* **TASK DETAILS**
Extract all data as written.

------------------------

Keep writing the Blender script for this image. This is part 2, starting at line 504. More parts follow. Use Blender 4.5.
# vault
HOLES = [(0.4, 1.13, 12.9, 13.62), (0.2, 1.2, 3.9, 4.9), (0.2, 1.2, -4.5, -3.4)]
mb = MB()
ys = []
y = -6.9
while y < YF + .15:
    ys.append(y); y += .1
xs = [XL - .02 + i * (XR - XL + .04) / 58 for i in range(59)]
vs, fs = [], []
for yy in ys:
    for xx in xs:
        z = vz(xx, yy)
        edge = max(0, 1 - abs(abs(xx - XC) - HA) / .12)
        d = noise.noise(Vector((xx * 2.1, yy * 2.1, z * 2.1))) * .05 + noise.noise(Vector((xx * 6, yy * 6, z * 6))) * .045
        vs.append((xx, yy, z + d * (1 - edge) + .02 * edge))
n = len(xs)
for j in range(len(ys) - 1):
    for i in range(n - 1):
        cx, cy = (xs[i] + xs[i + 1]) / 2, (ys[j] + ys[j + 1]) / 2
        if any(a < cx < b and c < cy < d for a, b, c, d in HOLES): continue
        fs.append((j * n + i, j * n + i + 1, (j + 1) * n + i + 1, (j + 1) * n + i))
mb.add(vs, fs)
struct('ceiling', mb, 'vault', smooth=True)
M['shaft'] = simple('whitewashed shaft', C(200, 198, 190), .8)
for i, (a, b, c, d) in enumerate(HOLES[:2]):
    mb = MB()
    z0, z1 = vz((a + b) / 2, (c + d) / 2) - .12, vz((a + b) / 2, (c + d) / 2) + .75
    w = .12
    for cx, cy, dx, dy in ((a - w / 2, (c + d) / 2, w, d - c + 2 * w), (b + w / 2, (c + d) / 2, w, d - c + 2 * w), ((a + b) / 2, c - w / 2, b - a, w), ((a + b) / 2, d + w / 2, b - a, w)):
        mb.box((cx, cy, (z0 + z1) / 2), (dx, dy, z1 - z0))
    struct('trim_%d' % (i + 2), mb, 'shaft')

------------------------

* **ANSWER**
Keep writing the Blender script for this image. This is part 2, starting at line 504. More parts follow. Use Blender 4.5.
# vault
HOLES = [(0.4, 1.13, 12.9, 13.62), (0.2, 1.2, 3.9, 4.9), (0.2, 1.2, -4.5, -3.4)]
mb = MB()
ys = []
y = -6.9
while y < YF + .15:
    ys.append(y); y += .1
xs = [XL - .02 + i * (XR - XL + .04) / 58 for i in range(59)]
vs, fs = [], []
for yy in ys:
    for xx in xs:
        z = vz(xx, yy)
        edge = max(0, 1 - abs(abs(xx - XC) - HA) / .12)
        d = noise.noise(Vector((xx * 2.1, yy * 2.1, z * 2.1))) * .05 + noise.noise(Vector((xx * 6, yy * 6, z * 6))) * .045
        vs.append((xx, yy, z + d * (1 - edge) + .02 * edge))
n = len(xs)
for j in range(len(ys) - 1):
    for i in range(n - 1):
        cx, cy = (xs[i] + xs[i + 1]) / 2, (ys[j] + ys[j + 1]) / 2
        if any(a < cx < b and c < cy < d for a, b, c, d in HOLES): continue
        fs.append((j * n + i, j * n + i + 1, (j + 1) * n + i + 1, (j + 1) * n + i))
mb.add(vs, fs)
struct('ceiling', mb, 'vault', smooth=True)
M['shaft'] = simple('whitewashed shaft', C(200, 198, 190), .8)
for i, (a, b, c, d) in enumerate(HOLES[:2]):
    mb = MB()
    z0, z1 = vz((a + b) / 2, (c + d) / 2) - .12, vz((a + b) / 2, (c + d) / 2) + .75
    w = .12
    for cx, cy, dx, dy in ((a - w / 2, (c + d) / 2, w, d - c + 2 * w), (b + w / 2, (c + d) / 2, w, d - c + 2 * w), ((a + b) / 2, c - w / 2, b - a, w), ((a + b) / 2, d + w / 2, b - a, w)):
        mb.box((cx, cy, (z0 + z1) / 2), (dx, dy, z1 - z0))
    struct('trim_%d' % (i + 2), mb, 'shaft')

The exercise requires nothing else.